Chi ci guadagna? Poche società –perlopiù multinazionali- che controllano la filiera e che redistribuisco parte dei profitti ad altre società addette alla gestione degli impianti o esecutrici dei lavori di costruzione. Giusto dare un senso del volume, un parco 10 turbine da 2MW è capace di produrre circa 5,8 Mln di euro l’anno, tenuto conto del regime incentivante in vigore dal 2016, che è finanziato dai cittadini tramite la bolletta elettrica.
Un mercato liberalizzato dell’energia in cui però la collettività sostiene i profitti dei privati.
Cosa resta al territorio? Pochissimo in termini di ricchezza da un lato, molte danni al tessuto socio-economico e alla vita politica delle comunità, dall’altro. Hanno evidenziato questi aspetti Michele Solazzo e Armando Buglione del comitato “No Eolico Sevaggio” e Pinuccio Fappiano del “Fronte Sannita per la Difesa della Montagna” attivi ormai da diversi anni tra l’alta Irpina e il Sannio. Grazie alla loro profonda conoscenza del territorio e del fenomeno stesso è stato possibile riempire di significato e di casi reali il termine “accaparramento verde”.
È apparso infatti chiaro come l’appennino meridionale sia considerato un esteso giacimento a cielo aperto di energia, da cui estrarre valore attraverso l’accaparramento dei fondi agricoli e forestali, con la giustificazione “verde”, di fare del bene al pianeta.
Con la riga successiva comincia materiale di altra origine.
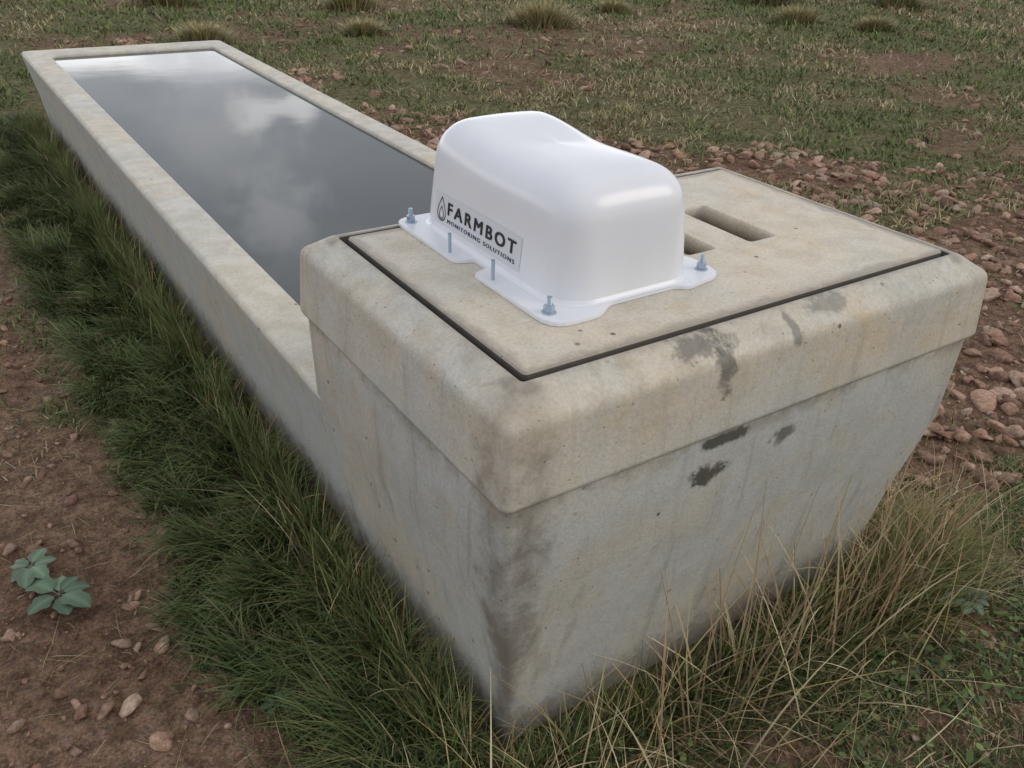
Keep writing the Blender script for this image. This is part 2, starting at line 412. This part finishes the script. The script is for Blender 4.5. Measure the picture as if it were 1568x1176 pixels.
# ------------------------------------------------------------------ vegetation
def vegmat(name):
    m=NT(name); at=m.n('ShaderNodeAttribute',attribute_name='Col'); m.l(at.outputs['Color'],m.b.inputs['Base Color'])
    m.b.inputs['Roughness'].default_value=.6; m.b.inputs['Specular IOR Level'].default_value=.3
    return m.m
M_veg=vegmat('grass_blades'); M_straw=vegmat('dry_straw'); M_leaf=vegmat('leaf')
def blades(x,y,L,az,th0,th1,w,col,S=3,z=None,wob=0,tip=None):
    N=len(x); z=hgt(x,y)-.004 if z is None else z
    P=np.stack([x,y,z],1)
    d=np.stack([np.cos(az),np.sin(az)],1)
    tw=az+np.pi/2+rng.normal(0,.6,N); wv=np.stack([np.cos(tw),np.sin(tw),np.zeros(N)],1)
    Vs=np.zeros((N,S+1,2,3)); C=np.zeros((N,S+1,2,3))
    cur=P.copy(); side=rng.normal(0,1,(N,2))*wob
    for k in range(S+1):
        if k>0:
            th=th0+th1*(k-.5)/S; st=(L/S)
            dd=d+side*(k/S); 
            cur=cur+np.stack([dd[:,0]*np.sin(th)*st,dd[:,1]*np.sin(th)*st,np.cos(th)*st],1)
            g=hgt(cur[:,0],cur[:,1])+.003; cur[:,2]=np.maximum(cur[:,2],g)
        ww=(w*(1-(k/S)**1.6*.93)*.5)[:,None]
        Vs[:,k,0]=cur-wv*ww; Vs[:,k,1]=cur+wv*ww
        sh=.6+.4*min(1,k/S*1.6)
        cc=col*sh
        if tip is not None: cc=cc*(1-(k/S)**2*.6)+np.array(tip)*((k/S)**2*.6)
        C[:,k,0]=cc; C[:,k,1]=cc
    V=Vs.reshape(-1,3); base=(np.arange(N)*(S+1)*2)[:,None]; F=[]
    for k in range(S):
        o=2*k; F.append(np.concatenate([base+o,base+o+1,base+o+3,base+o+2],1))
    return V,np.concatenate(F),C.reshape(-1,3)
def emit(name,parts,mat):
    V=[];F=[];C=[];o=0
    for v,f,c in parts: V.append(v);F.append(f+o);C.append(c);o+=len(v)
    mesh_np(name,np.concatenate(V),np.concatenate(F),np.concatenate(C),mat,None,True)
def pal(N,cols,p):
    cols=np.array(cols); p=np.array(p)/np.sum(p); i=rng.choice(len(cols),N,p=p); return cols[i]*rng.uniform(.7,1.3,(N,1))
U=rng.uniform
G1=(.052,.085,.028);G2=(.095,.142,.042);G3=(.165,.20,.065);SD=(.44,.35,.19);SB=(.29,.205,.115);SL=(.58,.49,.30)
outx=lambda x,y: ((x<-.0)|(x>1.0)|(y<0)|(y>T))
# long grass tufts down the left side of the trough
NTF=430; ty=.0+4.8*U(0,1,NTF)**1.35; tx=-.03-.31*U(0,1,NTF)**1.0
kp=(leftsoil_m(tx,ty)<.75); tx,ty=tx[kp],ty[kp]
M=66; x=np.repeat(tx,M)+rng.normal(0,.022,len(tx)*M); y=np.repeat(ty,M)+rng.normal(0,.022,len(ty)*M)
tL=np.repeat(U(.06,.21,len(tx))*(1-.9*np.clip(-tx,0,.4)),M); tA=np.repeat(math.pi+.6+rng.normal(0,.85,len(tx)),M); tB=np.repeat(U(.45,1.5,len(tx)),M)
k=(x<.0); x,y,tL,tA,tB=x[k],y[k],tL[k],tA[k],tB[k];N=len(x)
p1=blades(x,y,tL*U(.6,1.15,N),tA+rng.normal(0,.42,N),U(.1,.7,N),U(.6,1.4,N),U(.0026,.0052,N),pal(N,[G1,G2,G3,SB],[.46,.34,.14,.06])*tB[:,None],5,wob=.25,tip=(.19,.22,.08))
N=13000; y=-.05+4.9*U(0,1,N)**1.3; x=-.42*U(0,1,N); k=(leftsoil_m(x,y)<.85)&(fbm(x,y,.12,33)>.44); x,y=x[k],y[k];N=len(x)
p1b=blades(x,y,U(.02,.07,N),U(0,6.28,N),U(.2,1.2,N),U(.3,1.2,N),U(.002,.004,N),pal(N,[G1,G2,G3,SB,SD],[.33,.3,.15,.15,.07]),3,wob=.2)
# clumps standing right against the wall, hiding the foot of the concrete
NC=300; cyy=4.6*U(0,1,NC)**1.15; M=36; y=np.repeat(cyy,M)+rng.normal(0,.016,NC*M); x=-.035-.045*np.abs(rng.normal(0,.7,NC*M)); N=len(x)
cL=np.repeat(U(.07,.20,NC),M); cB=np.repeat(U(.7,1.7,NC),M)
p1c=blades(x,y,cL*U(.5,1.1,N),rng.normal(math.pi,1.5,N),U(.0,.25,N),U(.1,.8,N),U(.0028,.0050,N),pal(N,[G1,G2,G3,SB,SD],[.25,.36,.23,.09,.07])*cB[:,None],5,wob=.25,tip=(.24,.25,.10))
emit('long_grass',[p1,p1b,p1c],M_veg)
# field grass (background, patchy)
N=340000; r=2.0+U(0,1,N)**1.2*18; a=np.radians(U(-22,80,N)); x=-.545+r*np.sin(a); y=-.78+r*np.cos(a)
q=grass_m(x,y)*sst(.34,.54,fbm(x,y,.20,45)); keep=outx(x,y)&(U(0,1,N)<q*1.5+.012)&~((x<.05)&(x>-.4)&(y<4.7)); x,y,r,q=x[keep],y[keep],r[keep],q[keep];N=len(x)
cl=fbm(x,y,.22,41); dry=sst(.50,.59,.55*fbm(x,y,1.1,43)+.45*fbm(x,y,.33,44)+.04*rng.normal(0,1,N))[:,None]
col=pal(N,[G2,G3,(.20,.26,.075)],[.33,.4,.27])*(1-dry)+pal(N,[SD,SB,SL,G3],[.4,.20,.22,.18])*dry
L=U(.018,.055,N)*(.2+1.7*cl)*(1+.05*r)
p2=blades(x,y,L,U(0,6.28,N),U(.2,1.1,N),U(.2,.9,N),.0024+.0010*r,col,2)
parts=[p2]
for (tx,ty,s,d) in [(4.9,6.9,.34,.8),(7.9,6.2,.26,.7),(3.6,8.6,.30,.5),(1.9,9.4,.3,.5),(9.0,7.6,.4,.3),(5.8,9.5,.35,.4),(3.0,7.0,.18,.5),(8.2,5.4,.2,.2),(10.4,6.7,.35,.3),(1.6,7.2,.22,.4),(11.5,9,.4,.3),(-.9,7.4,.3,.3),(6.4,7.6,.2,.4)]:
    N=1500; rr=np.abs(rng.normal(0,.5,N))*s; aa=U(0,6.28,N)
    x=tx+rr*np.cos(aa);y=ty+rr*np.sin(aa)
    parts.append(blades(x,y,U(.4,1.0,N)*s*1.05*(1-.3*rr/s),aa,U(.1,.9,N),U(.3,1.1,N),np.full(N,.009),pal(N,[G2,SD,SB,SL,G3],[.2*(1.6-d),.3*d+.2,.15,.15,.35]),3,tip=(.45,.38,.2)))
emit('field_grass',parts,M_veg)
# low green weeds near the front
def region(N,fn):
    x=U(-.5,1.9,N);y=U(-.75,.75,N);k=fn(x,y)&outx(x,y); return x[k],y[k]
N=80000
x,y=region(N,lambda x,y:((leftsoil_m(x,y)<.6)&(((y<.0+.1*(x>1)))|(x<.02))&(fbm(x,y,.13,51)>.45)&(x<1.7)))
cl=fbm(x,y,.1,52);N=len(x)
p3=blades(x,y,U(.012,.05,N)*(.5+cl),U(0,6.28,N),U(.2,1.2,N),U(.2,1,N),U(.002,.0045,N),pal(N,[G1,G2,G3,SB,SD],[.30,.30,.2,.12,.08])*(.5+1.*cl)[:,None],3)
def tuft(cx_,cy_,sx,sy,N,l0,l1,cols,p,w=.0026,lean=(.1,.7),bend=(.3,1.1),az=None,spread=.9):
    x=rng.normal(cx_,sx,N);y=rng.normal(cy_,sy,N);k=outx(x,y);x,y=x[k],y[k];N=len(x)
    A=np.arctan2(y-cy_,x-cx_) if az is None else np.full(N,az)
    A=A+rng.normal(0,spread,N)
    return blades(x,y,U(l0,l1,N),A,U(*lean,N),U(*bend,N),np.full(N,w)*U(.7,1.3,N),pal(N,cols,p),6,wob=.25)
YG=(.26,.26,.08)
p4=[p3,tuft(1.0,-.07,.09,.05,2200,.06,.19,[YG,G3,SD,G2],[.40,.3,.2,.1],az=-.9,lean=(.0,.5)),
    tuft(1.14,.05,.08,.08,800,.04,.12,[YG,G3,SD,SB],[.3,.2,.3,.2],az=-.4),
    tuft(.75,-.12,.16,.06,1300,.03,.11,[G2,G3,SB,YG],[.35,.3,.15,.2],az=-1.5),
    tuft(.40,-.10,.18,.06,1300,.03,.10,[G1,G2,SB,G3],[.35,.3,.2,.15],az=-1.6),
    tuft(-.12,.12,.10,.14,2200,.04,.13,[G1,G2,G3,SB],[.4,.3,.15,.15],az=3.6)]
NC=95; cxx=U(-.03,1.05,NC); M=36; x=np.repeat(cxx,M)+rng.normal(0,.015,NC*M); y=-.035-.04*np.abs(rng.normal(0,.7,NC*M)); N=len(x)
cL=np.repeat(U(.05,.15,NC),M); cB=np.repeat(U(.7,1.6,NC),M)
p4.append(blades(x,y,cL*U(.5,1.1,N),-math.pi/2+rng.normal(0,1.5,N),U(0,.25,N),U(.1,.8,N),U(.0026,.0046,N),pal(N,[G1,G2,G3,SB,SD,YG],[.18,.26,.18,.14,.12,.12])*cB[:,None],5,wob=.25))
def leaflets(N,fn,s0,s1,cols,p):
    x,y=region(N,fn);N=len(x);z=hgt(x,y)+U(.004,.035,N); s=U(s0,s1,N);a=U(0,6.28,N);tx=rng.normal(0,.4,(N,2))
    ang=np.linspace(0,2*np.pi,7)[:-1]; ox=np.cos(ang)[None]*s[:,None];oy=np.sin(ang)[None]*s[:,None]*.55
    X=ox*np.cos(a)[:,None]-oy*np.sin(a)[:,None];Y=ox*np.sin(a)[:,None]+oy*np.cos(a)[:,None];Z=X*tx[:,:1]+Y*tx[:,1:]
    V=np.stack([X+x[:,None],Y+y[:,None],Z+z[:,None]],2).reshape(-1,3); b=(np.arange(N)*6)[:,None]
    F=np.concatenate([b+np.array([[0,1,2,3]]),b+np.array([[0,3,4,5]])]); C=np.repeat(pal(N,cols,p),6,0); return V,F,C
p4.append(leaflets(20000,lambda x,y:(leftsoil_m(x,y)<.5)&((y<.0)|(x<.0))&(fbm(x,y,.22,55)>.56)&(x<1.3),.003,.011,[G1,G2,G3],[.4,.4,.2]))
emit('green_undergrowth',p4,M_veg)
# straw
ps=[]
cols=[SD,SL,SB,(.48,.33,.16)];pp=[.35,.25,.2,.2]
def ST_(cx_,cy_,sx,sy,N,l0,l1,w=.0028,lean=(.1,1.0),bend=(.2,1.2)): ps.append(tuft(cx_,cy_,sx,sy,N,l0,l1,cols,pp,w,lean,bend,spread=2.4))
ST_(.05,-.08,.14,.06,100,.10,.32); ST_(.45,-.12,.25,.07,110,.10,.36); ST_(.86,-.10,.16,.07,170,.12,.40,.0028,(.0,.8),(.2,1.0))
ST_(1.08,.08,.07,.12,200,.10,.28); ST_(-.05,.22,.06,.16,170,.08,.22,.0024); ST_(-.06,1.0,.05,.6,130,.08,.24,.0022)
ST_(-.03,3.4,.05,.5,110,.10,.28,.003); ST_(.45,-.36,.40,.14,240,.06,.26,.0024,(.8,1.45),(.1,.4))
ST_(.0,-.18,.16,.10,70,.12,.30,.0034,(.3,1.2),(.3,1.)); ST_(1.25,.3,.15,.25,200,.06,.2,.002,(.7,1.4),(.1,.5))
N=64; x=U(.12,1.05,N)**.8; y=U(-.17,-.07,N)
ps.append(blades(x,y,U(.26,.54,N),rng.normal(.3,.9,N),U(.05,.40,N),U(.2,.6,N),np.full(N,.0040),pal(N,[SB,(.33,.21,.11),SD],[.35,.25,.4]),8,wob=.12))
N=16; x=U(-.15,.7,N); y=U(-.45,-.15,N)
ps.append(blades(x,y,U(.2,.40,N),U(0,6.28,N),U(.2,.7,N),U(.4,1.0,N),np.full(N,.0052),pal(N,[SL,SD],[.5,.5]),8,wob=.1))
N=6500; x=U(-1.6,1.8,N);y=U(-.6,3.5,N);k=outx(x,y);x,y=x[k],y[k];N=len(x)
ps.append(blades(x,y,U(.015,.09,N),U(0,6.28,N),U(1.2,1.5,N),U(0,.2,N),U(.0009,.0019,N),pal(N,[SD,SL,SB],[.35,.15,.5]),3,wob=.3))
emit('dry_straw',ps,M_straw)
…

Una tendenza favorita dall’ordinamento giuridico che riconosce agli investitori eolici il diritto di ricorrere all’esproprio dei fondi. Grazie a tale norma che considera gli impianti eolici di pubblica utilità, si finisce per espropriare dei privati …a beneficio di altri privati accaparrandosi anche terre pubbliche come demani e terre gravate da usi civici.
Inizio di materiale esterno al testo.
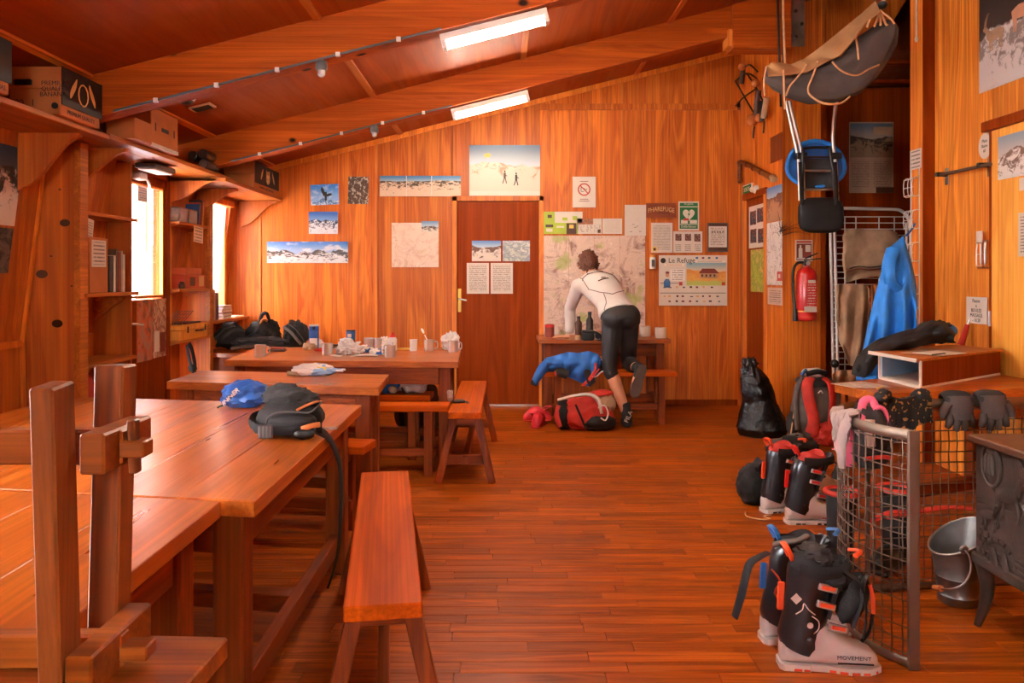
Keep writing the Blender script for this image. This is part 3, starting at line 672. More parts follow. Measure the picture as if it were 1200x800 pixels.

In una tale situazione, gli attivisti hanno fatto notare come le comunità si trovino di fatto espropriate della loro capacità di programmare il territorio, anche a causa dell’assenza di strumenti importanti come i Piani Paesaggistici e i Piani Energetici e Ambientali Regionali.
Non solo: spesso le relazioni stesse tra gli abitanti si deteriorano, contrapponendo coloro che riescono a guadagnarci qualcosa, come i proprietari dei terreni, o i professionisti che partecipano alle fasi di progettazione e realizzazione, agli altri membri delle comunità, specialmente quelli risiedenti vicino agli impianti, che invece ci perdono del tutto.
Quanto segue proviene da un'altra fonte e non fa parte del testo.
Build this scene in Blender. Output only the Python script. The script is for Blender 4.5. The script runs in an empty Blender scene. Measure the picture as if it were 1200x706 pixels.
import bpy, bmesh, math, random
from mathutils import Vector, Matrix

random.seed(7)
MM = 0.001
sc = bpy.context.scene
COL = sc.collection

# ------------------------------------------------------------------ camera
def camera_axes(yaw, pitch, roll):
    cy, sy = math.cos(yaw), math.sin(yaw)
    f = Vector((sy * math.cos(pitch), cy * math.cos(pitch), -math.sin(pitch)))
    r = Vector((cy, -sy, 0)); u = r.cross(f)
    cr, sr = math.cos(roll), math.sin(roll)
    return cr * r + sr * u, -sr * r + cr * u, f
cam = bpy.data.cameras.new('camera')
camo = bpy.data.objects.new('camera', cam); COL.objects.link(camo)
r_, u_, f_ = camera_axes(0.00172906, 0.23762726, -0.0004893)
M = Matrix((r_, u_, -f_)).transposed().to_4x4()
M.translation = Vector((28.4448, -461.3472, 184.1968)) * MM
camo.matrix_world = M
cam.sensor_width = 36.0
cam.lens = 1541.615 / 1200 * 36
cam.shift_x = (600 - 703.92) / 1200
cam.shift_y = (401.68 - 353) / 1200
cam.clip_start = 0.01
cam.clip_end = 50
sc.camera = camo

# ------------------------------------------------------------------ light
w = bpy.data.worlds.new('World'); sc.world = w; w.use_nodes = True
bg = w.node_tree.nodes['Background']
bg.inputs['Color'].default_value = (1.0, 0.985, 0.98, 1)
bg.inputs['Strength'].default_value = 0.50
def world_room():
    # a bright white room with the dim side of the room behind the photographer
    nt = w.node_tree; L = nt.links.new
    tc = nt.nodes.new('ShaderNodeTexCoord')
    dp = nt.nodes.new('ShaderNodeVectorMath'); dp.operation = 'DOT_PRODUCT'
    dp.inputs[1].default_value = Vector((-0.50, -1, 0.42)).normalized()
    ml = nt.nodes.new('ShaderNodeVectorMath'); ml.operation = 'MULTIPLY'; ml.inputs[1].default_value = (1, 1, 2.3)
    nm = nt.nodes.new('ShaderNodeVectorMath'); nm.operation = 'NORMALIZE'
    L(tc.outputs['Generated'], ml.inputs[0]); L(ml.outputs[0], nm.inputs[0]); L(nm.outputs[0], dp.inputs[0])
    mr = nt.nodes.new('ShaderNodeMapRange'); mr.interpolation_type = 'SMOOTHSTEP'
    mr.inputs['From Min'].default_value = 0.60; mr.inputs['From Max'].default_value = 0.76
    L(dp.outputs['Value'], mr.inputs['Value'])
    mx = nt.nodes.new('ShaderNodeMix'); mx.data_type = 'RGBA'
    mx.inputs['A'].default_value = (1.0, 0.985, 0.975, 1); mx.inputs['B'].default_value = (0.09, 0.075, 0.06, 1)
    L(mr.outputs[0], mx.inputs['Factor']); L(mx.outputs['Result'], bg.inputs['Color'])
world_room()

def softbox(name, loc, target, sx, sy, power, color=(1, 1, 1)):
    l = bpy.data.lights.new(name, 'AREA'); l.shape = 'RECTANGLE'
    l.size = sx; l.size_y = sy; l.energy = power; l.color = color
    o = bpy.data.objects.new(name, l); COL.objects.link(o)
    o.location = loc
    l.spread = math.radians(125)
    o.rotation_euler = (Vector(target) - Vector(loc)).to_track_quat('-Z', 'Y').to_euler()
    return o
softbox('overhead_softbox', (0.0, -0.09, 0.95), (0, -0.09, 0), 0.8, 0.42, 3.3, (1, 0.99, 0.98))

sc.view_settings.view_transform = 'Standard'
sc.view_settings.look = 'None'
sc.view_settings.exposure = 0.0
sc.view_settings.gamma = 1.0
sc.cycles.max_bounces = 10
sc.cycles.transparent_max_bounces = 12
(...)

Sono dunque le energie rinnovabili il problema dei territori? No, emerge dal seminario. È piuttosto la loro organizzazione su scala industriale che causa l’accaparramento dei territori. Al contrario, fanno notare i comitati, misure come l’autoproduzione, nella direzione del decentramento e di politiche di efficienza, consentirebbe a territori come l’appennino meridionale di essere energeticamente autosufficienti, senza distruggere ettari ed ettari di crinali, campi e boschi.